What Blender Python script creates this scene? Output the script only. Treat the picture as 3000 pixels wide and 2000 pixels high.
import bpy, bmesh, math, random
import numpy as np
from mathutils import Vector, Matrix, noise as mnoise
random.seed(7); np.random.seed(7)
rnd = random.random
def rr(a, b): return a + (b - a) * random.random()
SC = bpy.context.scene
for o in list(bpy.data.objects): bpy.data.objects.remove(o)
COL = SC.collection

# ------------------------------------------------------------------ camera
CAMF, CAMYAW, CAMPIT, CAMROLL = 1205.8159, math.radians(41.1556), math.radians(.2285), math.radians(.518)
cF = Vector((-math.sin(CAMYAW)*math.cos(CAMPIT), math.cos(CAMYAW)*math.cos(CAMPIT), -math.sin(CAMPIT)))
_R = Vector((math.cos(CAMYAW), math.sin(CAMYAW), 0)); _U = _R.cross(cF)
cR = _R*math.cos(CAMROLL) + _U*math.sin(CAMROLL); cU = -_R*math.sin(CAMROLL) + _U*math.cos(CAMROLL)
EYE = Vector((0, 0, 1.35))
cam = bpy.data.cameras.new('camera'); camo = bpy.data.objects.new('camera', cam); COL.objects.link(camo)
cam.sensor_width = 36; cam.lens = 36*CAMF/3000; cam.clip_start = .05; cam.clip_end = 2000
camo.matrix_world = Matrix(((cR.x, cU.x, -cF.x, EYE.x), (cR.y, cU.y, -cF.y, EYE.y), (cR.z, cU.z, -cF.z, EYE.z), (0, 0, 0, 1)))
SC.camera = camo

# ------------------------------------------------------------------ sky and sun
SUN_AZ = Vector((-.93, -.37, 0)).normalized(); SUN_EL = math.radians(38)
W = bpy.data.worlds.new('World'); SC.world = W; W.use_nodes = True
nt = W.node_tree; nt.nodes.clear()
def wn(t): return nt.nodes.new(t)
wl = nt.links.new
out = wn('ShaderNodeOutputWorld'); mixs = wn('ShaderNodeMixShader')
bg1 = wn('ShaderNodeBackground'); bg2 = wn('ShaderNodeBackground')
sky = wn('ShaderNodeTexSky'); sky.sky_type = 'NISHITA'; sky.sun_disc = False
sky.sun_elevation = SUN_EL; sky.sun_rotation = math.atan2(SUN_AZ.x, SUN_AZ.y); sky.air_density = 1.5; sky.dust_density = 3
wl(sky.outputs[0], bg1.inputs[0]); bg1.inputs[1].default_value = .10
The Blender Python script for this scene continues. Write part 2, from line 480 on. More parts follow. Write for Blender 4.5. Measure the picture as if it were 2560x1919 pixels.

-- -- --

▶ **What the task asks**: Reproduce each entry from the records above, character for character.

▶ **Task answer**:
What Blender Python script creates this scene? Output the script only. Treat the picture as 3000 pixels wide and 2000 pixels high.
import bpy, bmesh, math, random
import numpy as np
from mathutils import Vector, Matrix, noise as mnoise
random.seed(7); np.random.seed(7)
rnd = random.random
def rr(a, b): return a + (b - a) * random.random()
SC = bpy.context.scene
for o in list(bpy.data.objects): bpy.data.objects.remove(o)
COL = SC.collection

# ------------------------------------------------------------------ camera
CAMF, CAMYAW, CAMPIT, CAMROLL = 1205.8159, math.radians(41.1556), math.radians(.2285), math.radians(.518)
cF = Vector((-math.sin(CAMYAW)*math.cos(CAMPIT), math.cos(CAMYAW)*math.cos(CAMPIT), -math.sin(CAMPIT)))
_R = Vector((math.cos(CAMYAW), math.sin(CAMYAW), 0)); _U = _R.cross(cF)
cR = _R*math.cos(CAMROLL) + _U*math.sin(CAMROLL); cU = -_R*math.sin(CAMROLL) + _U*math.cos(CAMROLL)
EYE = Vector((0, 0, 1.35))
cam = bpy.data.cameras.new('camera'); camo = bpy.data.objects.new('camera', cam); COL.objects.link(camo)
cam.sensor_width = 36; cam.lens = 36*CAMF/3000; cam.clip_start = .05; cam.clip_end = 2000
camo.matrix_world = Matrix(((cR.x, cU.x, -cF.x, EYE.x), (cR.y, cU.y, -cF.y, EYE.y), (cR.z, cU.z, -cF.z, EYE.z), (0, 0, 0, 1)))
SC.camera = camo

# ------------------------------------------------------------------ sky and sun
SUN_AZ = Vector((-.93, -.37, 0)).normalized(); SUN_EL = math.radians(38)
W = bpy.data.worlds.new('World'); SC.world = W; W.use_nodes = True
nt = W.node_tree; nt.nodes.clear()
def wn(t): return nt.nodes.new(t)
wl = nt.links.new
out = wn('ShaderNodeOutputWorld'); mixs = wn('ShaderNodeMixShader')
bg1 = wn('ShaderNodeBackground'); bg2 = wn('ShaderNodeBackground')
sky = wn('ShaderNodeTexSky'); sky.sky_type = 'NISHITA'; sky.sun_disc = False
sky.sun_elevation = SUN_EL; sky.sun_rotation = math.atan2(SUN_AZ.x, SUN_AZ.y); sky.air_density = 1.5; sky.dust_density = 3
wl(sky.outputs[0], bg1.inputs[0]); bg1.inputs[1].default_value = .10
The Blender Python script for this scene continues. Write part 2, from line 480 on. More parts follow. Write for Blender 4.5. Measure the picture as if it were 2560x1919 pixels.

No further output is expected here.